Pero a través de la voz también me relacioné pronto con la música. En un coro infantil mexicano fui aguda al cantar napolitanamente Santa Lucía, o en uno canadiense desde Climb every mountain, por ejemplo, hasta el Ave María de Schubert, que además fue lo único que aprendí a tocar en piano y en casi un lustro de lecciones en las que me esforcé mientras no oí a Elvis Presley, cataclismo benéfico del que fui víctima feliz igualmente a temprana edad, y que marcó el momento en el que, para seguir musicalizada, cambié la voz por el oído, trueque que ha perdurado de entonces para acá. De Elvis, bueno, y de Janis Joplin, pasé a Chaliapin y a Corelli, y de ellos a un puñado de sopranos, de Maria Callas a Jessye Norman, de Angela Gheorghiu a Kiri Te Kanawa, con el que me quedé.
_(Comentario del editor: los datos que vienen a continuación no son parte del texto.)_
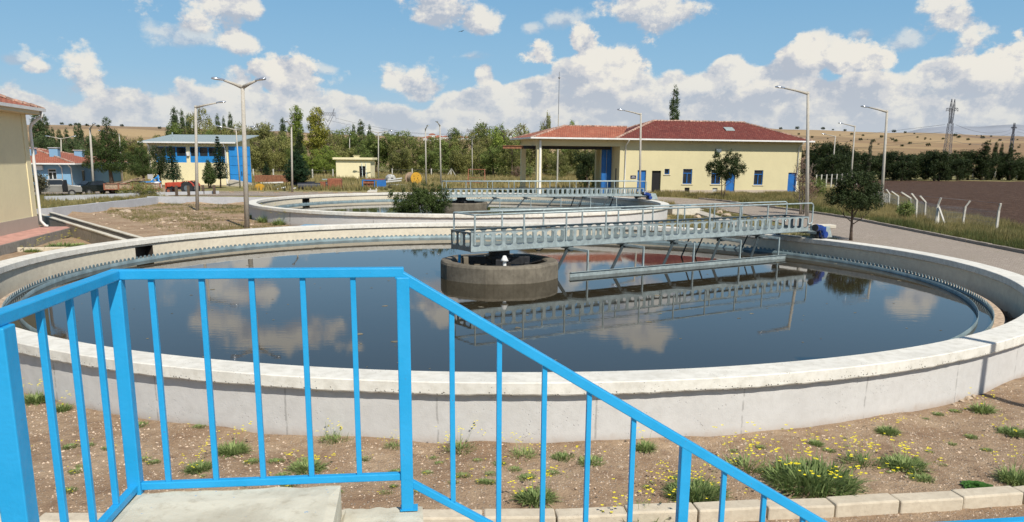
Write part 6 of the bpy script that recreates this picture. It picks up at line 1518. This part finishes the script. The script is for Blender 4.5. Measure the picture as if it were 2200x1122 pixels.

Así, la música y yo seguimos relacionadas sólo que en términos trastocados, respecto a la danza en el recuerdo, y en relación al canto con el oído. Fue cuando volvieron a sonar dentro de mí tanto los cantos gregorianos que de niña oía en el Monasterio Benedictino de Cuernavaca, como la locura de Bach que había conocido con algún tío, algún primo, algún hermano, con quienes además había escuchado vez tras vez El concierto de Aranjuez, de Joaquín Rodrigo; el Canon, de Pachelbel, y, entre todo Mozart y Beethoven, el Bolero, de Maurice Ravel.

Para mí fueron Bob Dylan y Leonard Cohen quienes, a partir de 1965, o un poco después, me indujeron a usar la cabeza y la vista para acrecentar mi contacto con la música, o a añadir el intelecto y los ojos a mi conocimiento y apreciación, pues al ser poetas que cantaban o músicos que componían y escribían poesía, ampliaron, digo, mi experiencia musical, no tanto al hacerme leer como al despertarme a oír la música de las palabras. Abrirían el camino a Erik Satie, que introdujo el humor en la melodía, o a Arvo Paart, que inventó la técnica tintinnabuli o de pequeñas campanas.

Sin embargo, al escribir estas líneas con un título que no habré sabido, ¡podido!, llenar, mi intención no era más que registrar que mi encuentro con De música y músicos, de Juan Vicente Melo, con el que hace honor a su nombre, no cayó en saco roto. ¿Por qué no se redita esta edición fuera de comercio, impresa en la ciudad de México por Imprenta Madero, quien la destinó exclusivamente a sus favorecedores y amigos, con motivo de las festividades de no sé cuál fin de año? Recoge cosas como ésta, de Alberta Hunter: “Cuando canto, camino de arriba abajo, retuerzo las manos y lloro, sí, camino de arriba abajo, retuerzo las manos y lloro, y siento que el alma se me va”, alma que a mí este precioso libro más bien me ha devuelto.